Пущино - та же ванна и шум воды, который даже успокаивает ноющую голову, фильм "Братья карамазовы" и мультики Ивана Максимова, а ещё короткометражные pg porn, для тех кто в порно любит всё, кроме секса. А ещё бабочка с отломанным крылом, которая билась в окна, сдирание яблок с деревьев, вторые мандарины, кизил, как два года назад на трамвайной станции у строительного колледжа, только мягкий и какой-то даже гранатовый, фокачча с сыром - горячая, только из печки, настоящая пицца для бедных, кофе из кружки с ван Гогом. Прогулка к реке - река с песком внизу и самолетами над, где-то вдалеке парусник под солнцем и рыбаки в резиновых чулках, на том берегу не зубры, но люди с шашлыками, но до всех так далеко и всех так не слышно, что любование раскрытыми ракушками могло продолжаться вечность. Но на горе мое и что-то на лице написанно(не в первый раз кажется), меня нашла единственная на пляже старуха, всё ещё живая и почти здравствующая сотрудница какого-то там института мск которая занимается физиологией, и больше часа я вежливо слушала её рассказы - меня слепило солнце, меня намочили волны от катера, туфли до сих пор в песке, но я дослушала её почти до конца, а потом меня спасла её когда-то студентка, тоже глубоко седая баряшня. Путь через пустое поле до церкви и дальше в город - страшная пытка, ноги деревянеют, каждый шорох внушает панический страх, и цветочки, которые замечались по пути туда, уже сливаются в один ровный гул в ушах - дойти, дойти, дойти. Почему так страшно?
Поезд в москву был полон хакассов, они, кажется, грызли мне кисть по ночам, она ныла и болела, я читала книгу, вторую, третью, проникалась ненавистью и отвращением к словосочетанию "народный поэт", пила вкусный удмуртский кефир и разговаривала с крысой, в последний день заимела знакомство с дядечкой из польши, преподавателем литературы, фотографом и просто интересным человеком; за день до этого спала сутки под непрекращающийся концерт моцарта, который ближе к ночи только сменился песнями из детских мультфильмов.

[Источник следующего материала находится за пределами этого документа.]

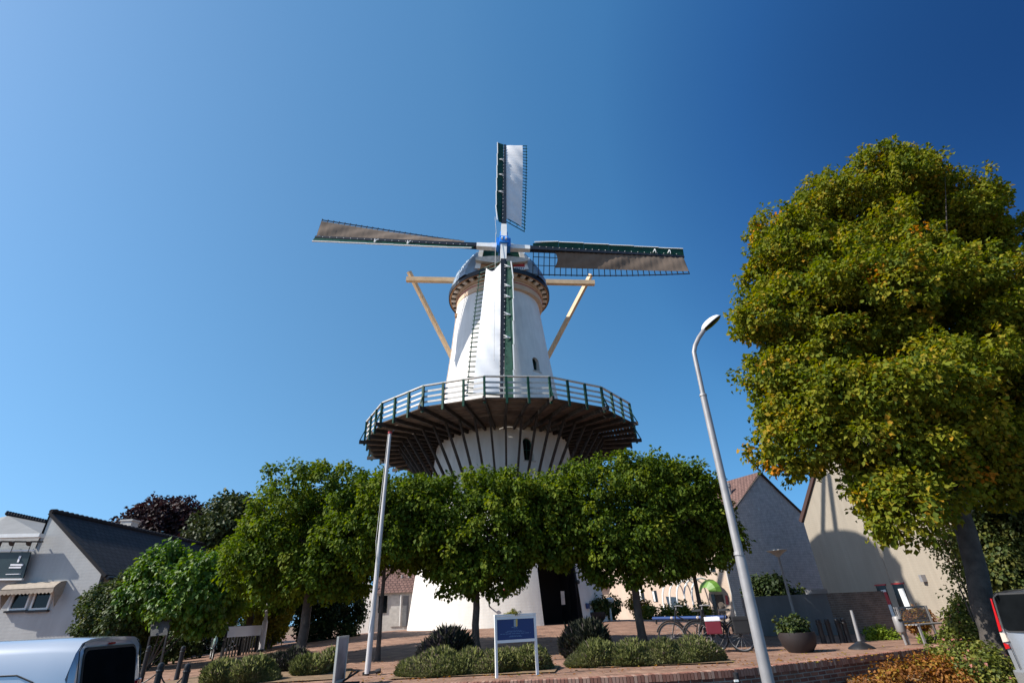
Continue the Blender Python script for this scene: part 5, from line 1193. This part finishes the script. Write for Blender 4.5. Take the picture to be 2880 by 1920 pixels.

Собираю каштаны и желуди, из желудей можно варить кофе и кидаться, совать за шиворот(пол интститута помечены вчерашними боями, "здесь шли мы"), фотографирую фотографии, вот-вот пойду покупать билет в обратно, собираю кирпичи с берегов разных морей; вот-вот зазолотеют листья, семья так же отвратительная своей манерой общаться - манера построения предложений мне напоминает какую-нибудь речь из урока для школьниках о любви к Партии и Ленину, и ты, Брут, и твой мозг съеден, сестра.